Marie Perikles, the OIG lawyer who handles public-records requests, said the date tags reflect when she downloaded the documents from the office’s new electronic case-management system. Extensions filed before 2020 used handwritten signatures, but Perikles said the new versions do not. “These records have not been modified or altered, although some have been converted to PDFs,” she said.
A test of MCM’s comeback after FIU bridge collapse
From the start, the MIA construction contract posed a test of MCM’s budding comeback after the March 15, 2018, collapse of a pedestrian bridge Florida International University hired the firm to build over Eighth Street.
Federal investigators traced the bridge’s collapse back to a structural flaw created by FIGG, the engineers MCM hired to design the bridge. The report by the National Transportation Safety Board also faulted MCM, FIU and others involved in the project for not reacting appropriately when workers found growing cracks on the bridge yet allowed traffic to flow on Eighth Street for days before the collapse.
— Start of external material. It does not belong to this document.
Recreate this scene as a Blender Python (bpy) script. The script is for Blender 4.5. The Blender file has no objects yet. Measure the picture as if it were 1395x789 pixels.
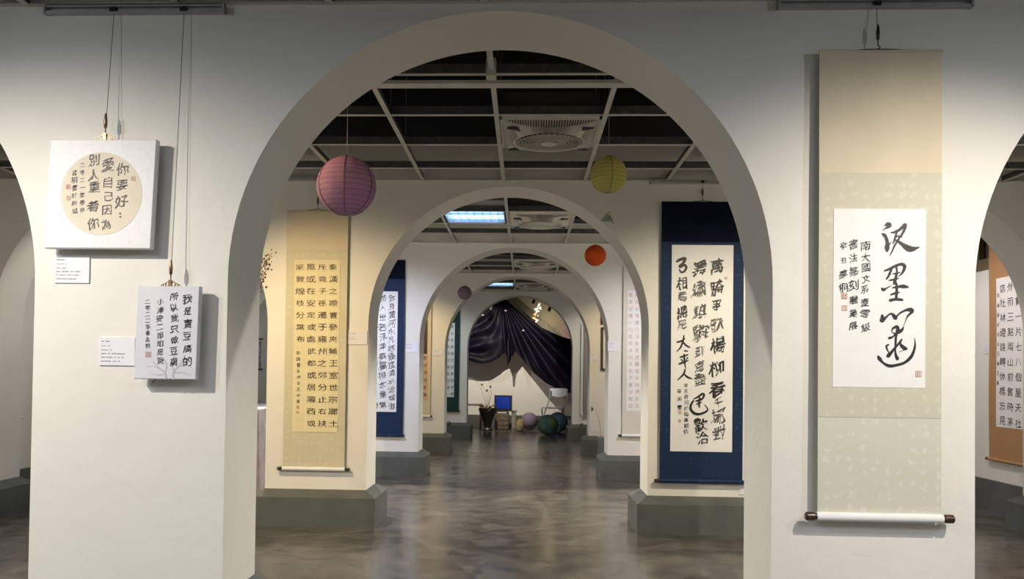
import bpy, math, random
from math import sin, cos, pi
from mathutils import Vector, Matrix, noise

# ---------------------------------------------------------------- camera
SC = bpy.context.scene
COL = SC.collection
F_PX = 1184.6
CAM = Vector((0.117, 0.0, 1.116))
YAW, PIT, ROL = 0.0464, 0.020, -0.0127
PX, PY = -37.6, 89.35
_rt = Vector((cos(YAW), sin(YAW), 0)); _fh = Vector((-sin(YAW), cos(YAW), 0)); _z = Vector((0, 0, 1))
_fw = _fh * cos(PIT) + _z * sin(PIT); _up = -_fh * sin(PIT) + _z * cos(PIT)
_R = _rt * cos(ROL) - _up * sin(ROL); _U = _rt * sin(ROL) + _up * cos(ROL)
cd = bpy.data.cameras.new('camera'); cam = bpy.data.objects.new('camera', cd); COL.objects.link(cam)
cd.sensor_width = 36; cd.lens = F_PX / 1395 * 36; cd.shift_x = -PX / 1395; cd.shift_y = PY / 1395
cd.clip_start = 0.05; cd.clip_end = 100
m = Matrix.Identity(4)
for i in range(3):
    m[i][0] = _R[i]; m[i][1] = _U[i]; m[i][2] = -_fw[i]; m[i][3] = CAM[i]
cam.matrix_world = m
SC.camera = cam

# ---------------------------------------------------------------- view + world
SC.view_settings.view_transform = 'Standard'; SC.view_settings.look = 'None'
SC.view_settings.gamma = 1; SC.view_settings.use_curve_mapping = False
SC.view_settings.exposure = 0.55
w = bpy.data.worlds.new('world'); SC.world = w; w.use_nodes = True
w.node_tree.nodes['Background'].inputs[0].default_value = (0.80, 0.84, 1.0, 1)
w.node_tree.nodes['Background'].inputs[1].default_value = 0.02

# ---------------------------------------------------------------- lights
WARM = (1.0, 0.75, 0.42); SOFT = (1.0, 0.91, 0.78); COOL = (0.80, 0.88, 1.0); BLUE = (0.55, 0.70, 1.0)
def spot(loc, tgt, e, col, ang=60, blend=0.6, rad=0.03):
    l = bpy.data.lights.new('track_spot', 'SPOT'); l.energy = e; l.color = col
    l.spot_size = math.radians(ang); l.spot_blend = blend; l.shadow_soft_size = rad
    o = bpy.data.objects.new('track_spot', l); COL.objects.link(o); o.location = loc
    o.rotation_euler = (Vector(tgt) - Vector(loc)).to_track_quat('-Z', 'Y').to_euler()
def point(loc, e, col, rad=0.05):
    l = bpy.data.lights.new('lamp', 'POINT'); l.energy = e; l.color = col; l.shadow_soft_size = rad
    o = bpy.data.objects.new('lamp', l); COL.objects.link(o); o.location = loc
def panel(loc, e, col, sx=1.2, sy=0.6):  # soft fill light added to raise the ambient level, no fixture behind it
    l = bpy.data.lights.new('fill_panel', 'AREA'); l.energy = e; l.color = col; l.shape = 'RECTANGLE'; l.size = sx; l.size_y = sy
    o = bpy.data.objects.new('fill_panel', l); COL.objects.link(o); o.location = loc
panel((-1.9, 0.3, 2.47), 27, (0.86, 0.90, 1.0), 1.2, 1.2); panel((1.9, 0.3, 2.47), 27, (0.86, 0.90, 1.0), 1.2, 1.2); panel((0, -1.2, 2.47), 9, (0.80, 0.90, 1.0), 1.8, 1.2)
for y in (4.9, 7.9, 10.8, 13.5):
    for s in (-1, 1): panel((s * 2.75, y, 2.47), 2.0, (0.92, 0.94, 1.0), 1.1, 0.6)
# front gallery, aimed at the two piers of the first wall
spot((-2.45, 1.55, 2.46), (-1.50, 3.22, 0.45), 135, SOFT, 88, 0.9, 0.015)
spot((-3.1, 1.35, 2.46), (-1.20, 3.22, 0.55), 50, COOL, 90, 0.9, 0.04)
spot((2.05, 1.70, 2.46), (1.42, 3.22, 0.50), 125, SOFT, 90, 0.9, 0.015)
spot((3.2, 1.40, 2.46), (1.20, 3.22, 0.55), 40, COOL, 90, 0.9, 0.04)
# second wall
spot((-2.05, 4.60, 2.46), (-1.20, 6.23, 0.60), 135, WARM, 82, 0.9, 0.015)
spot((2.05, 4.60, 2.46), (1.25, 6.23, 0.55), 125, (1.0, 0.88, 0.66), 82, 0.9, 0.015)
# third wall
spot((-2.0, 7.6, 2.46), (-1.25, 9.26, 0.6), 125, (0.72, 0.76, 1.0), 84, 0.9, 0.015)
spot((2.0, 7.6, 2.46), (1.25, 9.26, 0.6), 95, (0.98, 0.92, 0.95), 84, 0.9, 0.015)
# fourth wall
spot((-1.8, 10.8, 2.46), (-1.36, 12.1, 1.0), 65, WARM, 76, 0.8, 0.02)
spot((1.8, 10.8, 2.46), (1.36, 12.1, 1.0), 50, WARM, 76, 0.8, 0.02)
# fifth wall
spot((-1.8, 13.4, 2.46), (-1.3, 14.78, 1.1), 40, (0.85, 0.95, 0.95), 76, 0.8, 0.02)
spot((1.8, 13.4, 2.46), (1.3, 14.78, 1.1), 40, (1.0, 0.95, 0.8), 76, 0.8, 0.02)
# side aisles: one bare lamp per bay and aisle
for y, e in ((4.7, 6), (7.6, 8), (10.6, 7), (13.3, 4)):
    for s in (-1, 1):
        point((s * 2.6, y, 2.40), e, (0.93, 0.93, 1.0) if y != 4.7 else (1.0, 0.92, 0.78), 0.02)
spot((2.9, 6.9, 2.46), (4.08, 7.6, 1.1), 45, (1.0, 0.88, 0.85), 80, 0.8, 0.02)
spot((-2.9, 6.4, 2.46), (-4.08, 7.0, 1.0), 30, (1.0, 0.95, 0.85), 80, 0.8, 0.02)
# the lamps that wash the hidden rear faces of the piers; they also reach the aisle floor through the arches
for y, e in ((5.55, 110), (8.55, 330), (11.5, 150), (14.3, 80)):
    for s in (-1, 1): spot((s * 1.92, y, 2.46), (s * 1.25, y - 1.9, 0.3), e, (1.0, 0.93, 0.82), 84, 0.3, 0.012)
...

Long one of the most politically active contractors in county government, MCM halted donations after the collapse while navigating a bankruptcy that allowed it to retain existing contracts. That included the MIA agreement, which went out to bid for a new five-year extension in 2020.
Miami-Dade endorsed MCM’s safety record
The bridge collapse has not come up in the commission debate over whether MCM should get the contract.
County records show MCM was already recommended for two smaller Miami-Dade jobs this year under Levine Cava, including a bridge replacement contracted at a canal in Southwest Miami-Dade.
For a pipe replacement contract, the Water and Sewer Department endorsed the company in a May 17 memo “after a review of MCM’s safety record” that included citing the National Transportation Safety Board’s conclusion that FIGG’s design flaw brought down the bridge.
While the FIU bridge hasn’t been part of the MCM debate in the commission chambers, the Office of the Inspector General’s report divided the chambers at the July 13 meeting of the Airport committee.
Keon Hardemon, the committee’s chairperson, said he didn’t think commissioners should let the Inspector General’s Office critique MCM’s management track record when the investigation was about Calderin.
“How much weight should you really give an OIG report that gives an opinion on the work of an employee in a contract at the airport. They were brought on really to find out if this guy was getting kickbacks, and they concluded he was not.”
“I don’t know how we as a committee overcome the findings of the OIG report,” Commissioner Danielle Cohen Higgins said. “How do we as a body sit here and argue with a four- or five-year investigation ... that determined egregious lack of managerial oversight?”